Young bolting for the corner with everything on the line served as the highlight of one of the greatest games in college football history, and it’s the kind of championship moment the program has been striving to relive ever since.

When Joe Tessitore so-famously declared, “Texas is back, folks,” as Tyrone Swoops leapt across the goal line to defeat No. 10 Notre Dame in overtime in 2016, and when Sam Ehlinger proclaimed, “We’re back,” after Texas toppled No. 15 Georgia in the 2019 Sugar Bowl, the measuring stick was that elite, championship standard Young set on 4th and 5.

Of course, each proclamation of a return failed to prove true. That’s largely why Texas recently hired Steve Sarkisian as its third head coach in less than a decade — the program’s essentially burning money to find a coach capable of building a team to replicate the championship moment Texas relished when Young glided across the goal line.

In fact, to this day, Young’s picturesque moment can be seen in social media offer announcements from recruits who weren’t even able to walk during Texas’ 2006 Rose Bowl win.
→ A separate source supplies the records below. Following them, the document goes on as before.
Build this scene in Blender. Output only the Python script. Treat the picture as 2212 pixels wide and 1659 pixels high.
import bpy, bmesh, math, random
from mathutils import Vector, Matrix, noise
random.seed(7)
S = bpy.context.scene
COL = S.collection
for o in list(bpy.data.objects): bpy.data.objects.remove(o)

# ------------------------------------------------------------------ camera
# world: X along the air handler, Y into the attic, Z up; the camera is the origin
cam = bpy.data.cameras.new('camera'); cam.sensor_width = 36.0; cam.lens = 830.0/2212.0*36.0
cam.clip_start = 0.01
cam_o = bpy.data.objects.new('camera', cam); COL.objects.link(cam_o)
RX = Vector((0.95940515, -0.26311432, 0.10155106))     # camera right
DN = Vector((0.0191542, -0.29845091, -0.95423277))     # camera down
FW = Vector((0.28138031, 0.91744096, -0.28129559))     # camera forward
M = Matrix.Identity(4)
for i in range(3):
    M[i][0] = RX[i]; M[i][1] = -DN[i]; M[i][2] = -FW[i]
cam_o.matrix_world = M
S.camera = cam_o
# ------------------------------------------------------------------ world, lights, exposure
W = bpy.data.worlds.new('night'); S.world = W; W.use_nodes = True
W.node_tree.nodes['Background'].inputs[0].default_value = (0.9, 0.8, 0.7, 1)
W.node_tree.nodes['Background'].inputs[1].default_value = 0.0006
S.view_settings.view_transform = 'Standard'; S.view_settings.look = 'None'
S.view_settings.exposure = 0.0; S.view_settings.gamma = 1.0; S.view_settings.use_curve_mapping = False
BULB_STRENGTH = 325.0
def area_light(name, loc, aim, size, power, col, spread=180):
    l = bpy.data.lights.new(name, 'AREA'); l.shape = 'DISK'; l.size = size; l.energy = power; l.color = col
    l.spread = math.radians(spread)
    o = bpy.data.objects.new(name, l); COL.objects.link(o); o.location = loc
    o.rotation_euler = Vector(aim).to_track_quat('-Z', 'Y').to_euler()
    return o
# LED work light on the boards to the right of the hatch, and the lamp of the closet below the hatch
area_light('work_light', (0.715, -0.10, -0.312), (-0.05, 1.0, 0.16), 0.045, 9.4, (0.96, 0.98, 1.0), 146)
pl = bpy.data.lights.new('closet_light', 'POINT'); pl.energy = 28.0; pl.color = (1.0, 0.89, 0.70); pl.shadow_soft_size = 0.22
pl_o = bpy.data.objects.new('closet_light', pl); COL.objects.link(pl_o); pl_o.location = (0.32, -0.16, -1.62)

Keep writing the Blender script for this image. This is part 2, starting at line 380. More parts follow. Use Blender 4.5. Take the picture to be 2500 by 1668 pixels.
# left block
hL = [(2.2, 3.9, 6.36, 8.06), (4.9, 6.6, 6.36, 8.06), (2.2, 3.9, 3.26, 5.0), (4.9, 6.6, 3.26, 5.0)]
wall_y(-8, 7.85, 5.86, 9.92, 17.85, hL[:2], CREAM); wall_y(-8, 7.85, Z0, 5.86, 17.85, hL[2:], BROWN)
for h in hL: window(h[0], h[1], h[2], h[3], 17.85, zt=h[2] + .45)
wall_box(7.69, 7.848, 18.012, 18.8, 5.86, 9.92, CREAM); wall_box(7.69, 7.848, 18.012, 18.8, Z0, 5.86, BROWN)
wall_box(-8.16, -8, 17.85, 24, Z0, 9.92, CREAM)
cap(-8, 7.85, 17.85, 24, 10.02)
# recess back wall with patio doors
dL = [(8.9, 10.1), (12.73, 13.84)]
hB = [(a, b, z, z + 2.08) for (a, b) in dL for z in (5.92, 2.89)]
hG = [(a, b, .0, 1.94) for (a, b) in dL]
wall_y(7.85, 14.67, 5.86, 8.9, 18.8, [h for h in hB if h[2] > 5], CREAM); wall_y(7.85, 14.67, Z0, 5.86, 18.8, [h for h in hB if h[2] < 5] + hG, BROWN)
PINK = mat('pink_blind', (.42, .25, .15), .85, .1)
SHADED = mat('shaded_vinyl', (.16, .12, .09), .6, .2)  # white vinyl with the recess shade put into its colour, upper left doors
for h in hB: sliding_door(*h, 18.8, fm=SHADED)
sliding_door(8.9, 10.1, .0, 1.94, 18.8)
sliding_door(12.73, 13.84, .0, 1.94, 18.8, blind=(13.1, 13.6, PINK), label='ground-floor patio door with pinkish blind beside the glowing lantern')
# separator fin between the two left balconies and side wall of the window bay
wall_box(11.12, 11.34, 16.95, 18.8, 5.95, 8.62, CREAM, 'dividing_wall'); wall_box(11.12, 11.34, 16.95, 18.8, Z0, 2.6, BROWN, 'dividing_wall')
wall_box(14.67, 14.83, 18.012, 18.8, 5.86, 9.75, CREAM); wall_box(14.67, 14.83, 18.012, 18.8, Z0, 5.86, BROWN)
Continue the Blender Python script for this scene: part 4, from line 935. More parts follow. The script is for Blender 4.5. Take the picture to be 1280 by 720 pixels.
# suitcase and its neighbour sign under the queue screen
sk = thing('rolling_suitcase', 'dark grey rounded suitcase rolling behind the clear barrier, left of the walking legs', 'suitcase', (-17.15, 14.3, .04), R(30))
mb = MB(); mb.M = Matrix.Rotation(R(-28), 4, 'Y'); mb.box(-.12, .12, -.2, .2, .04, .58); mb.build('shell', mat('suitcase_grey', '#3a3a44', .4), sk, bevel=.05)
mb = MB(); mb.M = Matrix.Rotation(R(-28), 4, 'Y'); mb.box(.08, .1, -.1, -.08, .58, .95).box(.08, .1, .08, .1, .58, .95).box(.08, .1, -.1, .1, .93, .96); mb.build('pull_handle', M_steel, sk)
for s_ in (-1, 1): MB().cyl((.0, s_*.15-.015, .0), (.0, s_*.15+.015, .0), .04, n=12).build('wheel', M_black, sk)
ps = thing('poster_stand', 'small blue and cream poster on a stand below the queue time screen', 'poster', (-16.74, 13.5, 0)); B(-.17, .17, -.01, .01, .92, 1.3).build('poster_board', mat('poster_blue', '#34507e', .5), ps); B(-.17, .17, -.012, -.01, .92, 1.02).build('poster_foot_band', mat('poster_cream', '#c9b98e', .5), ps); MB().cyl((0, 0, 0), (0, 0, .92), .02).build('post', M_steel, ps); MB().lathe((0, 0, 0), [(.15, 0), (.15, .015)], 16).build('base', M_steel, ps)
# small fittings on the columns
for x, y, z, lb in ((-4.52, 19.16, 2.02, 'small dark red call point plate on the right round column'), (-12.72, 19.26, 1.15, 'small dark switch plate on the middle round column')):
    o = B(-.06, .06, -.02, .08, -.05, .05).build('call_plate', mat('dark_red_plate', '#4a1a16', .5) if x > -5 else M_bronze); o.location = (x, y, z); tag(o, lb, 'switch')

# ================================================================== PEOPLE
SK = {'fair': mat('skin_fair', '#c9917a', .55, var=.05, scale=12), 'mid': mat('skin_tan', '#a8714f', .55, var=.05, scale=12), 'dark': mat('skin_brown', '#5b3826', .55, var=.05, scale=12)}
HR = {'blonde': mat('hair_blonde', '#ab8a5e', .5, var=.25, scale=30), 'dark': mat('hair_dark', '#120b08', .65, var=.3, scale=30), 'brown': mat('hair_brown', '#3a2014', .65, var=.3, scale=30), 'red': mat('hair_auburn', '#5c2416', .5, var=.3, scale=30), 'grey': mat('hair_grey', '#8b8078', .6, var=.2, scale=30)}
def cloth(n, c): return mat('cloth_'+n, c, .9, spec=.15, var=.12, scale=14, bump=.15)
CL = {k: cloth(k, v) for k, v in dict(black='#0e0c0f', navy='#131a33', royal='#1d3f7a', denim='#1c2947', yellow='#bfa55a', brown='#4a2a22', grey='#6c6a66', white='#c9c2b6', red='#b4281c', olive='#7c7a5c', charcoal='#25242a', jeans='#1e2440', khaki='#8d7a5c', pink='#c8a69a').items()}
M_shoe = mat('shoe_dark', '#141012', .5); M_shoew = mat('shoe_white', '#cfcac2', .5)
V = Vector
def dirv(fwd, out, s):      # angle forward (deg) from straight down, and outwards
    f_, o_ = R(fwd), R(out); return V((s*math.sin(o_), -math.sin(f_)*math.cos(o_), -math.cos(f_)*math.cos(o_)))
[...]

A decade and a half later, that moment still resonates. It still matters. It’s generational.

Similarly, Texas had been a proud, considerably successful program long before Young was born, but it also hadn’t savored the taste of a national title in his lifetime, or even in the decade before that. The Longhorns had almost always enjoyed national prominence and consistently captured Southwest Conference titles, but that championship success didn’t exactly translate to the Big 12 beyond the conference’s first official year in 1996, and that national title drought extended two and a half decades before then, too.

When Young took off on 4th and 5 with the National Championship on the line, that changed.

That win reestablished the championship standard on the Forty Acres solidified the 2005 Texas Longhorns as one of the greatest college football teams of all time. And when people remember that team, they’ll remember the greatest moment in Texas football history — Vince Young going for the corner on 4th and 5 with the National Championship on the line.